I usually have set answers to these types of questions. I do a little survey of the Arab plight in order to attack the government’s policy. Then I talk about the failure to establish new Arab communities, about the rabbis’ letter preventing Arabs from moving out of the villages, about the communal yishuv law, and about all the barriers preventing ordinary Arabs from aspiring to quality of life, even if quality of life happens to mean 4,000 olive trees and an olive press, which is basically a return to the conditions in which the Arabs lived before the state was founded.
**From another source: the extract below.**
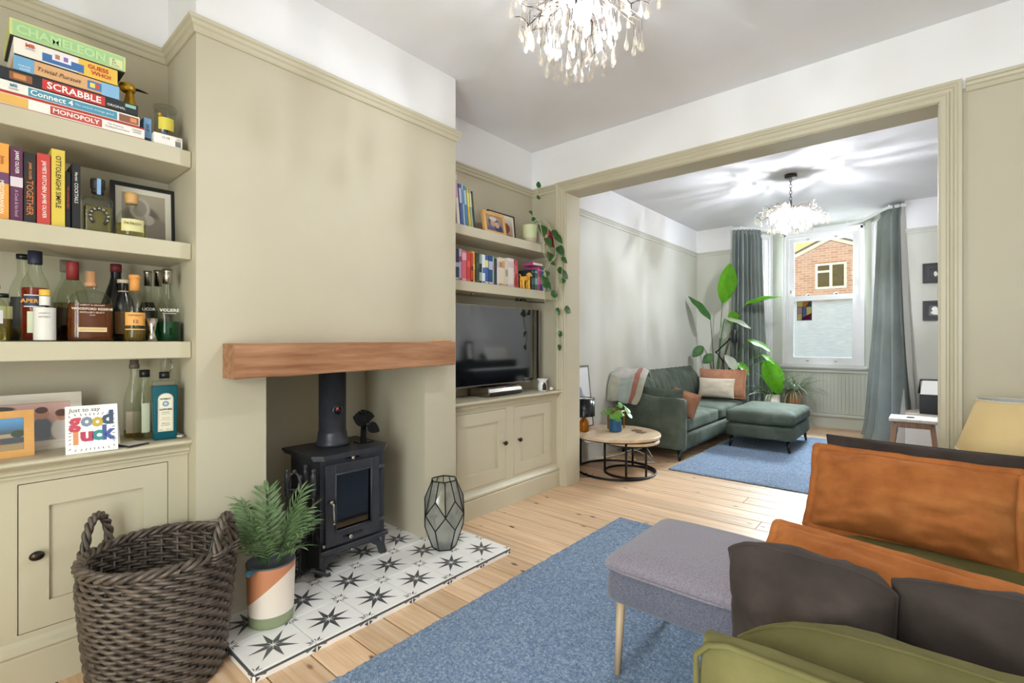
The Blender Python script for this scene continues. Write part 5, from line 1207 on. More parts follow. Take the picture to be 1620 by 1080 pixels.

That evening, though, I just hadn’t felt like answering. “What for?” I thought, as I sipped some of the whiskey that burned my throat. There’s no point. It won’t help. It never helps. Not after another morning when I opened the newspaper to find one report after another about people being shut up, about the harassment of anyone who dares to express criticism. Why talk about discrimination on a day when the Education Ministry fired an inspector who had the gall to approve a textbook that could be considered insufficiently nationalistic? Is there any point in talking about equal rights on a day when the justice minister signs laws enacting racial segregation?

“Am I disturbing you?” asked the zimmer owner, who was probably just seeking quality of life. “Please take this,” she said, handing me a paper bag with a bottle of high-quality virgin olive oil in it. “Our olive oil,” she said. “A gift for you.”